■ Dataset ■
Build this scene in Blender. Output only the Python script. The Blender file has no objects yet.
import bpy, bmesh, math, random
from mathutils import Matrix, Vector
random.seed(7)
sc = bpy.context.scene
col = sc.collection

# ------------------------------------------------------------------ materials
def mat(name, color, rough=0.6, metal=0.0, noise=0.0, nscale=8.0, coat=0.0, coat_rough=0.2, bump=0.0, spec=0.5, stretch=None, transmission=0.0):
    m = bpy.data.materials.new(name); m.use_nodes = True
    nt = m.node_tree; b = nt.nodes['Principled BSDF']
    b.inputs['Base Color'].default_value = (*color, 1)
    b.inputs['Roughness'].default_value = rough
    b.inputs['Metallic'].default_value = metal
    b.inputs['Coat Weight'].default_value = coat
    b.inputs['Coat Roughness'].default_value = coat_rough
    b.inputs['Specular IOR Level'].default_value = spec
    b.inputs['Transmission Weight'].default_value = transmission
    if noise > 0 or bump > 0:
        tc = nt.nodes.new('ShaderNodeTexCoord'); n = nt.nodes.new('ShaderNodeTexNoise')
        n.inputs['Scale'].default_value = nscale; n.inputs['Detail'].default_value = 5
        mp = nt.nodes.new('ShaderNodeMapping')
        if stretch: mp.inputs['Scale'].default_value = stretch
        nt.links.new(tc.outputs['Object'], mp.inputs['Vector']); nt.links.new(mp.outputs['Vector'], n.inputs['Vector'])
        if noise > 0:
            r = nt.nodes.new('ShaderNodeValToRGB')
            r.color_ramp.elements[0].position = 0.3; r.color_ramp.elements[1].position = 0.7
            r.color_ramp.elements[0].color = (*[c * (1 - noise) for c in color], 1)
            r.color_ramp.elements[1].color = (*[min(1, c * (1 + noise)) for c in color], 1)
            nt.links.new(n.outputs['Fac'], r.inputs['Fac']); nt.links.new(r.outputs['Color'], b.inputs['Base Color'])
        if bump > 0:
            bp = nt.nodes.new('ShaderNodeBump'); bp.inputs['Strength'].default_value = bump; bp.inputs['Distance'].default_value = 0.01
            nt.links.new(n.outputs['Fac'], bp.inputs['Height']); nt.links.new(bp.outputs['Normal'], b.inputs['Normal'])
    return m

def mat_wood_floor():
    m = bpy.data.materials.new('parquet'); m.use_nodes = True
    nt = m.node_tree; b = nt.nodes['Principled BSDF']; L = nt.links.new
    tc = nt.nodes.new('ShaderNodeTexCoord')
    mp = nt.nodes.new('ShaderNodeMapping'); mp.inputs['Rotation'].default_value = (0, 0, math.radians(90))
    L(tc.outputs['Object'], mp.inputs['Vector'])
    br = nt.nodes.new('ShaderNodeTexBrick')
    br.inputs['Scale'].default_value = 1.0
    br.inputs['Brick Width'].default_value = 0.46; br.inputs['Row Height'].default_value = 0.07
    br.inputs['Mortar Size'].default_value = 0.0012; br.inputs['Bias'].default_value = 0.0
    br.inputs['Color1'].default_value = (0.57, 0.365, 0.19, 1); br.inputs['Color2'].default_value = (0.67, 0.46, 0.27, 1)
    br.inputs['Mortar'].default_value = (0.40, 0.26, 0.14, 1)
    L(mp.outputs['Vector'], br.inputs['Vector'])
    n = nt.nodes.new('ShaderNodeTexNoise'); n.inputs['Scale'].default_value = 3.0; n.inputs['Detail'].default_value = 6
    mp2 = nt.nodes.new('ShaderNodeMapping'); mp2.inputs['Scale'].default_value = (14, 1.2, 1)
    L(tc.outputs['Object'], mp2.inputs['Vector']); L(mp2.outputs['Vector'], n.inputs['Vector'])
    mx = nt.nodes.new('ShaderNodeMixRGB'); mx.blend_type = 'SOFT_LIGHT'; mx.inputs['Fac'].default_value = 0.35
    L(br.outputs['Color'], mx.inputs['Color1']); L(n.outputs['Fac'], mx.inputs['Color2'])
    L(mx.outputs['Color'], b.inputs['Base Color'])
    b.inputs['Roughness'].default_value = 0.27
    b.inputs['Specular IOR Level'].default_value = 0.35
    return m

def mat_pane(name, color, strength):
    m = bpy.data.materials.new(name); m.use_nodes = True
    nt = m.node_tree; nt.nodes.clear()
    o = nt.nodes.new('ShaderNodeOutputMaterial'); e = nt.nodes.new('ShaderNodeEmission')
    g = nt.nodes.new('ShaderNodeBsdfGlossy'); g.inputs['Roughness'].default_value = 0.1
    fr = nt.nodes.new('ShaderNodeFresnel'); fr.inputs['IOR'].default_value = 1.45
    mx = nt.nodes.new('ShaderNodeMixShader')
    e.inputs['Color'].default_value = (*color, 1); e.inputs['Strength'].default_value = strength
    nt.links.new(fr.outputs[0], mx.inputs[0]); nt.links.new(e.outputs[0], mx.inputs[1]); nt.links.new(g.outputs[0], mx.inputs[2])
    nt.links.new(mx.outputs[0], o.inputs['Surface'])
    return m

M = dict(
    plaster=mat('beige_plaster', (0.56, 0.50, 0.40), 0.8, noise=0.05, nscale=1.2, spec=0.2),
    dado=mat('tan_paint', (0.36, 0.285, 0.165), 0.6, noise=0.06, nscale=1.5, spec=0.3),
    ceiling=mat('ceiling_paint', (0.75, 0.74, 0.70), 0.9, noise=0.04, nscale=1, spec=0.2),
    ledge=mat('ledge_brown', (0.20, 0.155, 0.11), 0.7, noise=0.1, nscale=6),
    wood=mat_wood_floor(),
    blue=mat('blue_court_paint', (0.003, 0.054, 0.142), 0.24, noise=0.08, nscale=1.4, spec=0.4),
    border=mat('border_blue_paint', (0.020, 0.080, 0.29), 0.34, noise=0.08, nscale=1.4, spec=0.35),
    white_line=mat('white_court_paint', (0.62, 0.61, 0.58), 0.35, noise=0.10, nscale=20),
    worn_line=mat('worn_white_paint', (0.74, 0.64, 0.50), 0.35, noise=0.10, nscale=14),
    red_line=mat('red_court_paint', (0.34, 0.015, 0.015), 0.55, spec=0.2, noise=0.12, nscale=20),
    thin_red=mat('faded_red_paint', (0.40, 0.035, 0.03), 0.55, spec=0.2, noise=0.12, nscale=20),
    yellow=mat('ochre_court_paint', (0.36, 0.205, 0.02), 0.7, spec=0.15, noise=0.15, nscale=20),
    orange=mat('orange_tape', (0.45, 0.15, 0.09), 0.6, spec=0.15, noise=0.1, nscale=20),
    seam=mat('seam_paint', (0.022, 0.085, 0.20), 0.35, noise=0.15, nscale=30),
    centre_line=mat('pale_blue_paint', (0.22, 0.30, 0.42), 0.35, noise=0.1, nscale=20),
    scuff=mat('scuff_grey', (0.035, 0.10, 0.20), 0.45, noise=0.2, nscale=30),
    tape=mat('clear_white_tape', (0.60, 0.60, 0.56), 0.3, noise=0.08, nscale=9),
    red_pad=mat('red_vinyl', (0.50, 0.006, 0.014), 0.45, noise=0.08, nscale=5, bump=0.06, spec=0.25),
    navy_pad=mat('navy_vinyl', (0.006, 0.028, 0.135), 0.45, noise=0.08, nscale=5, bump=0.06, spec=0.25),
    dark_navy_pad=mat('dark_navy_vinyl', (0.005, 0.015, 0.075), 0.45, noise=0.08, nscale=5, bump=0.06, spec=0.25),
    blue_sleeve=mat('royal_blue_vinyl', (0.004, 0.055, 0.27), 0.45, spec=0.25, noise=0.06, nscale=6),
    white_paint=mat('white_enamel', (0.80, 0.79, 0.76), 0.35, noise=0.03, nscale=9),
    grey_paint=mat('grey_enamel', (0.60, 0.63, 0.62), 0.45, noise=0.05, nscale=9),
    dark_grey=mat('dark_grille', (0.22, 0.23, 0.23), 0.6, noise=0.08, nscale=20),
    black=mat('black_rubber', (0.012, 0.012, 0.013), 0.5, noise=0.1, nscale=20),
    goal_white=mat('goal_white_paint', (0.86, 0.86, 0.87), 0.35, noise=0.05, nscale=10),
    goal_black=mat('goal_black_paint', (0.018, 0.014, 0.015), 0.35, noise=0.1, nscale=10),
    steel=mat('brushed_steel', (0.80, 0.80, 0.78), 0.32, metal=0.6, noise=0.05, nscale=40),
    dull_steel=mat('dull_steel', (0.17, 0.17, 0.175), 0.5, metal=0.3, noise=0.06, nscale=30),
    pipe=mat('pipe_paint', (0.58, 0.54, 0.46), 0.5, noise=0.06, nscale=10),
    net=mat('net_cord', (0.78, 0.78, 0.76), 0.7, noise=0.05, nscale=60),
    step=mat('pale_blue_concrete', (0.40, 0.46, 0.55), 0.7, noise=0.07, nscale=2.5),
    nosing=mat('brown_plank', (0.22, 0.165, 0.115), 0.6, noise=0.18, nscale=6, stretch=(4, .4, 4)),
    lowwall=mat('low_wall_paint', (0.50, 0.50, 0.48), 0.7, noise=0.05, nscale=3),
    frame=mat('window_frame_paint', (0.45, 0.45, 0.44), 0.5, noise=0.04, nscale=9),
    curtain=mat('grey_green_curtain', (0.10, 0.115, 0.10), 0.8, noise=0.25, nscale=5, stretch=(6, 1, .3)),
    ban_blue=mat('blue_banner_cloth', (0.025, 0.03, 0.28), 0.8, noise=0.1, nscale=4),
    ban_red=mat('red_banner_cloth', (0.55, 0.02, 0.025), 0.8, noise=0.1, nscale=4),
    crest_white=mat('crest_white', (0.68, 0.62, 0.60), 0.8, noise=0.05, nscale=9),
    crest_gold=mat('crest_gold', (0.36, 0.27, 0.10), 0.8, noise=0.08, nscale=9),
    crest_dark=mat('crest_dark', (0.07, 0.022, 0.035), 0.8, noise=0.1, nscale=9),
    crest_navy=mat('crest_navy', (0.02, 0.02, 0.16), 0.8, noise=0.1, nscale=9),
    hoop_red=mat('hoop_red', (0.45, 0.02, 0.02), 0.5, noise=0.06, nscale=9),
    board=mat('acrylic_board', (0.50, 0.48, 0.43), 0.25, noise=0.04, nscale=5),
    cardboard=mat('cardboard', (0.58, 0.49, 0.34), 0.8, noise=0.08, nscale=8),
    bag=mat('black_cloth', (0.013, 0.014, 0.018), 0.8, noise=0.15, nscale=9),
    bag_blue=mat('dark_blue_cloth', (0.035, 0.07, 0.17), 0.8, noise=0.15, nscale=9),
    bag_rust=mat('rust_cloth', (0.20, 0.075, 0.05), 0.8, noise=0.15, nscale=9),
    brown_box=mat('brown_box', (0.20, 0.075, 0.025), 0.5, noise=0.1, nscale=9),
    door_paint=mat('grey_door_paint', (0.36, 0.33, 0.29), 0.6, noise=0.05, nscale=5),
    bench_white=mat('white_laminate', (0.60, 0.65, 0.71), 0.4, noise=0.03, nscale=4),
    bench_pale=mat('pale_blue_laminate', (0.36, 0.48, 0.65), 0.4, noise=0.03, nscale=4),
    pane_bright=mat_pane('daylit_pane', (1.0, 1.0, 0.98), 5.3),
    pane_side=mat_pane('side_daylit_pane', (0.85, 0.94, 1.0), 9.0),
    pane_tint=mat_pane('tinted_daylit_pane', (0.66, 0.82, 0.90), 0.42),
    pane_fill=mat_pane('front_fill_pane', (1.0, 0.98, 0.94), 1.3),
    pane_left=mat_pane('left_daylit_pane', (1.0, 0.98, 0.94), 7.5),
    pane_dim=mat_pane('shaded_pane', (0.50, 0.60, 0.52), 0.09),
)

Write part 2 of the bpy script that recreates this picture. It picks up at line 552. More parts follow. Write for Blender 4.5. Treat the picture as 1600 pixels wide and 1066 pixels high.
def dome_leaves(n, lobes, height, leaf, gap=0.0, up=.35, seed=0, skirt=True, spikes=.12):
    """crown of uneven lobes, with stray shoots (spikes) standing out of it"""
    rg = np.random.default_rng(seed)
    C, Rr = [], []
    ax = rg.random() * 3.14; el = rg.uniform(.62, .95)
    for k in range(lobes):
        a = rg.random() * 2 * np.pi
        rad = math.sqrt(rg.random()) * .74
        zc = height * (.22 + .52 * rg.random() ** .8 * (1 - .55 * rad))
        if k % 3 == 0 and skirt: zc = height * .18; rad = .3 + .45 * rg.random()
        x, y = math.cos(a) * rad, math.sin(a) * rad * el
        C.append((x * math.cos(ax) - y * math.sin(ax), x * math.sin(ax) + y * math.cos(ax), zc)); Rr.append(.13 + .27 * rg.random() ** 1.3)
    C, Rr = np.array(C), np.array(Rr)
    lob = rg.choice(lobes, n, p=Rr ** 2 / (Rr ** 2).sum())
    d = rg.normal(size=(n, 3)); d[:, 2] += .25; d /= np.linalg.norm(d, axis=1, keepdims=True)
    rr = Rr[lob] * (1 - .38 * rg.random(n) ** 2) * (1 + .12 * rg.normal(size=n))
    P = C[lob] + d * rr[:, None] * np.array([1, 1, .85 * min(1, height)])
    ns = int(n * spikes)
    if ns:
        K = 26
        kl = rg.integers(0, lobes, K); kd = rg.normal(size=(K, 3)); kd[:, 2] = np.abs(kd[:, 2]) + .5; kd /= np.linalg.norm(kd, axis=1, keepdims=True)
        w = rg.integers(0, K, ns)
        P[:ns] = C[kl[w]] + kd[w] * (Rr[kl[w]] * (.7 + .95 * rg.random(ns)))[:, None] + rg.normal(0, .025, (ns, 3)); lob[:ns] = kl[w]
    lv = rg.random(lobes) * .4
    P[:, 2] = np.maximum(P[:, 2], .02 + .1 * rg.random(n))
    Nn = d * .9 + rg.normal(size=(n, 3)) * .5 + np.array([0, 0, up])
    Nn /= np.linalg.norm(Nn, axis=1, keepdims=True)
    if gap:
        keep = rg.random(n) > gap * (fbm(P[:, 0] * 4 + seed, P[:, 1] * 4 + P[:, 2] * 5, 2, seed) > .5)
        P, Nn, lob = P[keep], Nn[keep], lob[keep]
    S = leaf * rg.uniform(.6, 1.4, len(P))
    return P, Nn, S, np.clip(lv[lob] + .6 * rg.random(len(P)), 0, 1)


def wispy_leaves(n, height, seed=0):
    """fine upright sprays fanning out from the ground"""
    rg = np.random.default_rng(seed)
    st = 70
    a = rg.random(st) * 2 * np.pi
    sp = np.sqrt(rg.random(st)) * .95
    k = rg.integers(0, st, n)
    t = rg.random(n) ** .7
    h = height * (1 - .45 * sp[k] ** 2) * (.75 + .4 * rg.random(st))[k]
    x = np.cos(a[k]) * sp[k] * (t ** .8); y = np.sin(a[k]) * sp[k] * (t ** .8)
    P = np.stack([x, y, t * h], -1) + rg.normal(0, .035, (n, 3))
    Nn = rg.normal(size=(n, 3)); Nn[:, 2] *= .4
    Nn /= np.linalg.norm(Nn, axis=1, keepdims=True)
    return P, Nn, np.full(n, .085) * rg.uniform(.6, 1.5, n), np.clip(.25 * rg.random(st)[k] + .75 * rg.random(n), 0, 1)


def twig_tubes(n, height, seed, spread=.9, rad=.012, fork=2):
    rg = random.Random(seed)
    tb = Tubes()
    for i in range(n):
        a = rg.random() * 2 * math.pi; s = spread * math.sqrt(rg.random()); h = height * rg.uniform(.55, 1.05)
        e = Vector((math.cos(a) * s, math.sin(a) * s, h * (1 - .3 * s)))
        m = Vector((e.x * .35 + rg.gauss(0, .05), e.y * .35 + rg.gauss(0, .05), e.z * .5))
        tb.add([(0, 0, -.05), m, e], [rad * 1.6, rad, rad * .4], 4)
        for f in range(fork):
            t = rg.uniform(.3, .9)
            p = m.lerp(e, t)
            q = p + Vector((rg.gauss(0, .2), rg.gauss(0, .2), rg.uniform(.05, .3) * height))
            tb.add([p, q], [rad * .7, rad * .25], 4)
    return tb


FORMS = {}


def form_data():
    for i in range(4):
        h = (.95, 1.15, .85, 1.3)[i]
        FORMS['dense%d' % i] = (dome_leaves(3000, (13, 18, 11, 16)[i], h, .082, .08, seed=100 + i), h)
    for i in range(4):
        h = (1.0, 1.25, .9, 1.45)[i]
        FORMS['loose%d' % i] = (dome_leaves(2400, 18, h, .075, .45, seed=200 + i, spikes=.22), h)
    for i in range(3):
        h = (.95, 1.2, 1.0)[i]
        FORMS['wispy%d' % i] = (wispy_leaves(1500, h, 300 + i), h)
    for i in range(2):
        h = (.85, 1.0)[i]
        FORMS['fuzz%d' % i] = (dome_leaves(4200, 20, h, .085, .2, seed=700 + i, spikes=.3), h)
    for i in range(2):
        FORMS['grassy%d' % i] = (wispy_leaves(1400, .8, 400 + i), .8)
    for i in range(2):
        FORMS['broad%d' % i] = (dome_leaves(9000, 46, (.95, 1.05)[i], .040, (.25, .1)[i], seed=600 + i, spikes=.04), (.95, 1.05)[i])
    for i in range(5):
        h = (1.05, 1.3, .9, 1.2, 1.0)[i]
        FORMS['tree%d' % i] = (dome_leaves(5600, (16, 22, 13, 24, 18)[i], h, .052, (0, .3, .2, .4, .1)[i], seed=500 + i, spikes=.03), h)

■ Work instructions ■
Only the lines from the beginning of the material above through the line with "col = sc.collection" are wanted; extract them exactly.

■ Task solution ■
Build this scene in Blender. Output only the Python script. The Blender file has no objects yet.
import bpy, bmesh, math, random
from mathutils import Matrix, Vector
random.seed(7)
sc = bpy.context.scene
col = sc.collection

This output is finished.